:: Listed entries

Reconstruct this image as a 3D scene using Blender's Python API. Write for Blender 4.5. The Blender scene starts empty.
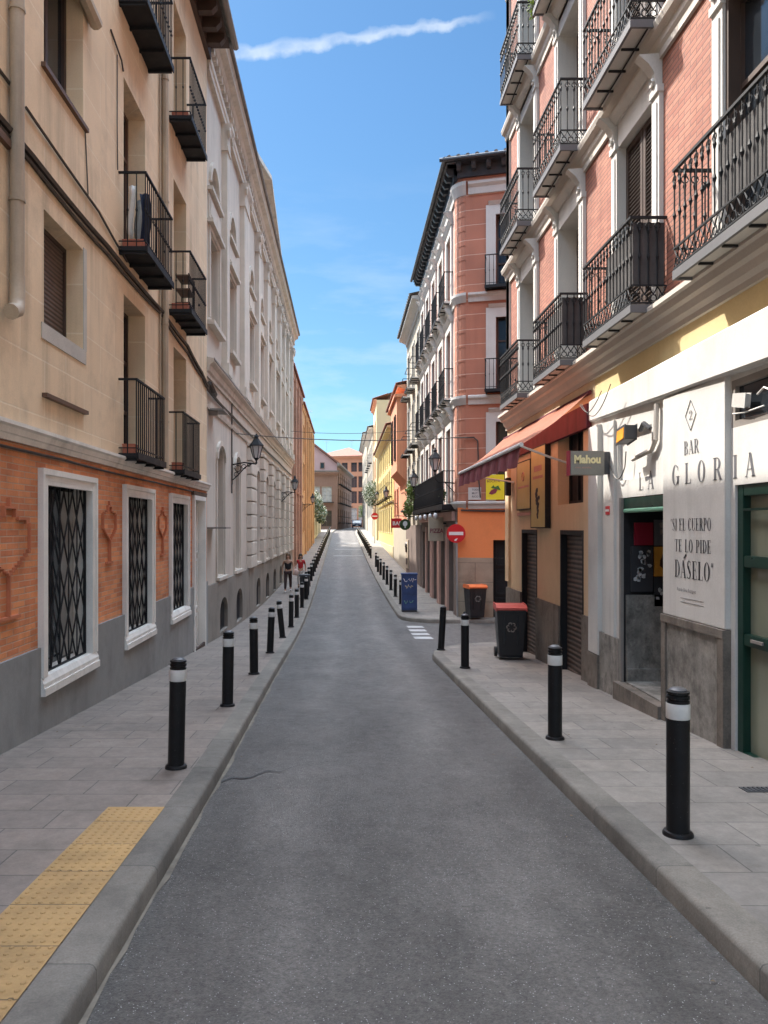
import bpy, bmesh, math, random
from mathutils import Vector, Matrix
random.seed(7)
R = math.radians
# ------------------------------------------------------------------ camera, sky, sun, exposure
SC = bpy.context.scene
COL = SC.collection
F = 760.0
cam_d = bpy.data.cameras.new('camera')
cam = bpy.data.objects.new('camera', cam_d); COL.objects.link(cam)
cam.location = (0, 0, 1.7); cam.rotation_euler = (R(90), 0, 0)
cam_d.sensor_fit = 'VERTICAL'; cam_d.sensor_height = 36.0; cam_d.sensor_width = 27.0
cam_d.lens = 36.0 * F / 1024
cam_d.shift_x = (384 - 345) / 1024.0
cam_d.shift_y = (527 - 512) / 1024.0
cam_d.clip_end = 3000; cam_d.clip_start = 0.05
SC.camera = cam
SUN_TO = Vector((-1.0, 1.0, 1.75)).normalized()
w = bpy.data.worlds.new('World'); SC.world = w; w.use_nodes = True
nt = w.node_tree; nt.nodes.clear()
def N(t, typ, **kw):
    n = t.nodes.new(typ)
    for k, v in kw.items(): setattr(n, k, v)
    return n
def L(t, a, b): t.links.new(a, b)
def mth(t, op, a, b=None, c=None, clamp=False):
    n = t.nodes.new('ShaderNodeMath'); n.operation = op; n.use_clamp = clamp
    for i, x in enumerate((a, b, c)):
        if x is None: continue
        if isinstance(x, (int, float)): n.inputs[i].default_value = x
        else: t.links.new(x, n.inputs[i])
    return n.outputs[0]
sky = N(nt, 'ShaderNodeTexSky', sky_type='NISHITA', sun_disc=False, sun_elevation=math.asin(SUN_TO.z),
        sun_rotation=math.atan2(SUN_TO.x, SUN_TO.y), altitude=650, air_density=1.0, dust_density=0.6, ozone_density=2.5)
tc = N(nt, 'ShaderNodeTexCoord'); sp = N(nt, 'ShaderNodeSeparateXYZ'); L(nt, tc.outputs['Generated'], sp.inputs[0])
yy = mth(nt, 'MAXIMUM', sp.outputs[1], 0.02)
a_ = mth(nt, 'DIVIDE', sp.outputs[0], yy); b_ = mth(nt, 'DIVIDE', sp.outputs[2], yy)
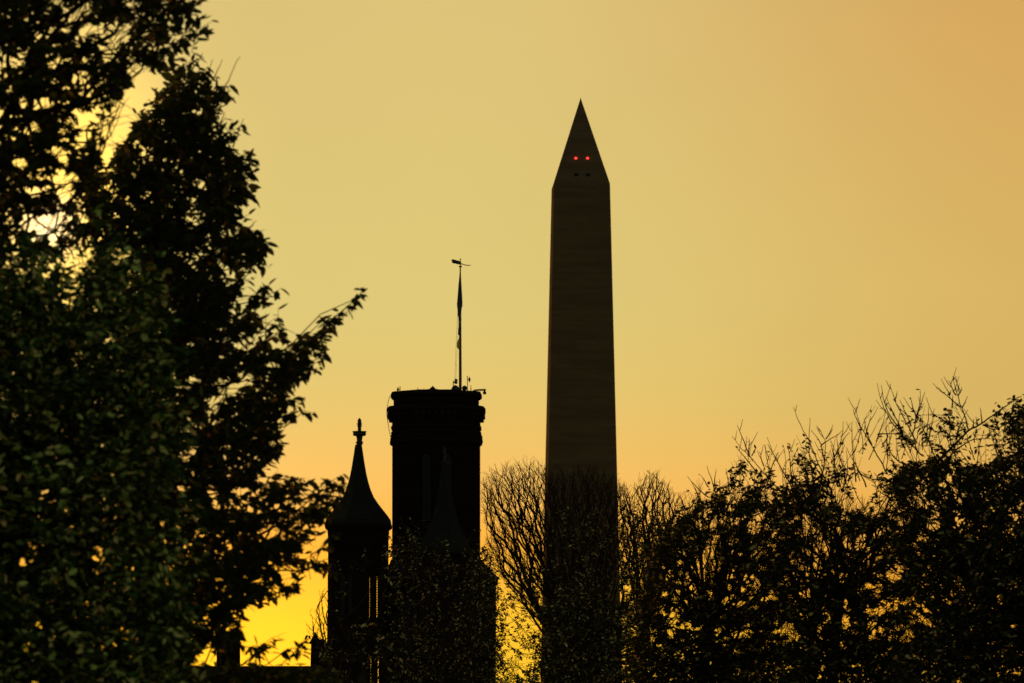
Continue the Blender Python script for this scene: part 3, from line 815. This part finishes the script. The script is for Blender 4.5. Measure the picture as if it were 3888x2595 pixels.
ta, ba = leafy_tree('leafy_tree', 'near leafy tree cut by the upper left corner, bright sky gaps through its crown', 44, 1.3, -250, (-250, 500), regA, GAPS_L, .076, M_LEAF_HIGH, droop=.4, twig_len=.24)
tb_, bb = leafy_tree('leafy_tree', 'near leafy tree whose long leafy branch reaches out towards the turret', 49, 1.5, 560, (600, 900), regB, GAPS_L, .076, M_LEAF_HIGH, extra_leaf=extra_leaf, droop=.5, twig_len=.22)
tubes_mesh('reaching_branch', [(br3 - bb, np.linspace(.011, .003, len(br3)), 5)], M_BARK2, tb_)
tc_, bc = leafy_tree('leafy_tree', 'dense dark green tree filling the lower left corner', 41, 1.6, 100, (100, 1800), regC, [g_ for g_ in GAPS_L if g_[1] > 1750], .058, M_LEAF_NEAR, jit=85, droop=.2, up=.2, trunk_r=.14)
shoots(tb_, bb, 49, [[(770, 203), (725, 275)], [(812, 228), (795, 265), (784, 345)], [(847, 228), (785, 345)], [(911, 213), (850, 340), (790, 425)], [(926, 449), (885, 560)], [(943, 592), (920, 640)], [(855, 425), (830, 485)], [(973, 840), (945, 870)]], .006, forks=False)

# --- right, three leafy trees with bare shoots
GR = 'leafy trees along the right'
GAPS_R = [(2690, 2150, 60, 60), (2760, 2290, 40, 25), (2620, 2220, 30, 40), (3090, 2095, 38, 26), (3090, 2160, 50, 32), (3010, 2200, 50, 32), (3060, 1980, 22, 26), (3180, 2020, 28, 20), (3480, 1900, 28, 18), (3540, 2010, 14, 26),
          (3510, 2020, 20, 40), (3300, 2100, 18, 20), (3160, 2050, 20, 12), (2870, 2110, 20, 20), (2940, 2360, 26, 14), (2970, 2440, 30, 14), (3000, 2410, 22, 14), (3340, 2190, 14, 10), (2560, 2330, 14, 14), (2880, 2010, 22, 16),
          (3640, 1880, 24, 34), (3600, 1830, 22, 24), (3345, 2390, 12, 14), (2800, 2300, 30, 12)]
for _ in range(430):                                                   # chinks where the glow shows through
    gx_ = rg_.uniform(2420, 3560); gy_ = rg_.uniform(1880, 2440); r_ = rg_.uniform(8, 22)
    GAPS_R.append((gx_, gy_, r_, r_ * rg_.uniform(.6, 1.1)))
for _ in range(160):
    r_ = rg_.uniform(6, 11); GAPS_R.append((rg_.uniform(2380, 3888), rg_.uniform(2000, 2595), r_, r_))
r1 = [([(2500, 2040), (2590, 1965), (2660, 1910), (2740, 1890), (2830, 1865), (2900, 1870), (2990, 1890), (3060, 2000), (3040, 2330), (2420, 2330), (2440, 2230), (2480, 2100)], 8.5),
      ([(2400, 2330), (3000, 2330), (3000, 2800), (2380, 2800)], 11)]
r1s = [([(2640, 1870), (2700, 1820), (2780, 1770), (2850, 1750), (2920, 1800), (2990, 1780), (2960, 1900), (2600, 1960)], .9)]
r2 = [([(2860, 2100), (2900, 1950), (2960, 1890), (3030, 1860), (3100, 1835), (3150, 1880), (3200, 1940), (3300, 1910), (3380, 1840), (3430, 1780), (3490, 1880), (3480, 2330), (2860, 2330)], 9),
      ([(2980, 2330), (3460, 2330), (3460, 2800), (2980, 2800)], 11.5)]
r2s = [([(2960, 1890), (3020, 1740), (3080, 1650), (3110, 1700), (3160, 1720), (3170, 1780), (3260, 1790), (3380, 1770), (3380, 1900), (3050, 1920)], 1.1)]
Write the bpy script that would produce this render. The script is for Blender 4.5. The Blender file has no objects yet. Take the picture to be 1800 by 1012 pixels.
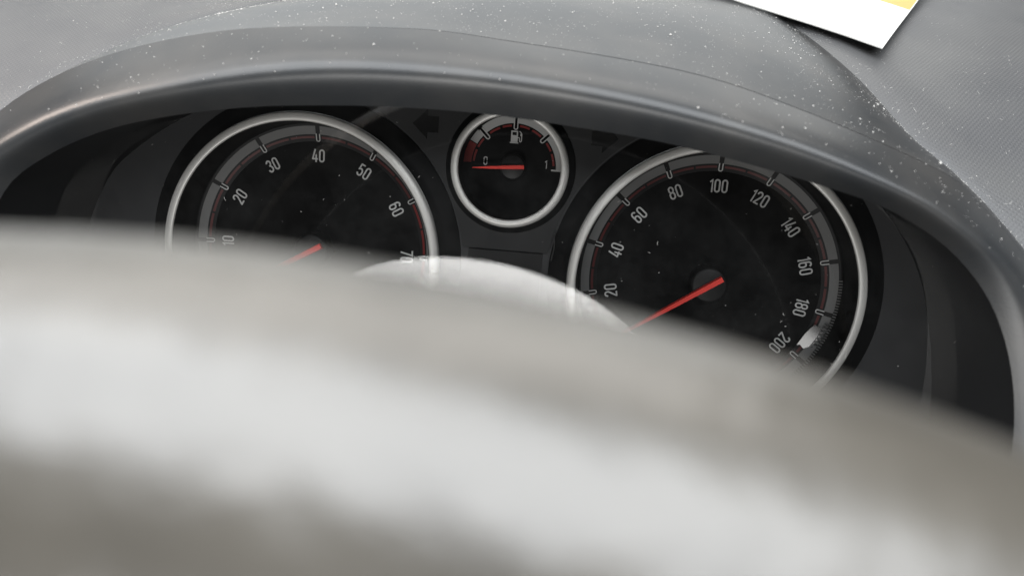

::::

- Brief
Return only the stretch of the material above from the line holding "tc_, bc = leafy_tree('leafy_tree', 'dense" through the line holding "870)]], .006, forks=False)", copied exactly.

- Result of this exercise
tc_, bc = leafy_tree('leafy_tree', 'dense dark green tree filling the lower left corner', 41, 1.6, 100, (100, 1800), regC, [g_ for g_ in GAPS_L if g_[1] > 1750], .058, M_LEAF_NEAR, jit=85, droop=.2, up=.2, trunk_r=.14)
shoots(tb_, bb, 49, [[(770, 203), (725, 275)], [(812, 228), (795, 265), (784, 345)], [(847, 228), (785, 345)], [(911, 213), (850, 340), (790, 425)], [(926, 449), (885, 560)], [(943, 592), (920, 640)], [(855, 425), (830, 485)], [(973, 840), (945, 870)]], .006, forks=False)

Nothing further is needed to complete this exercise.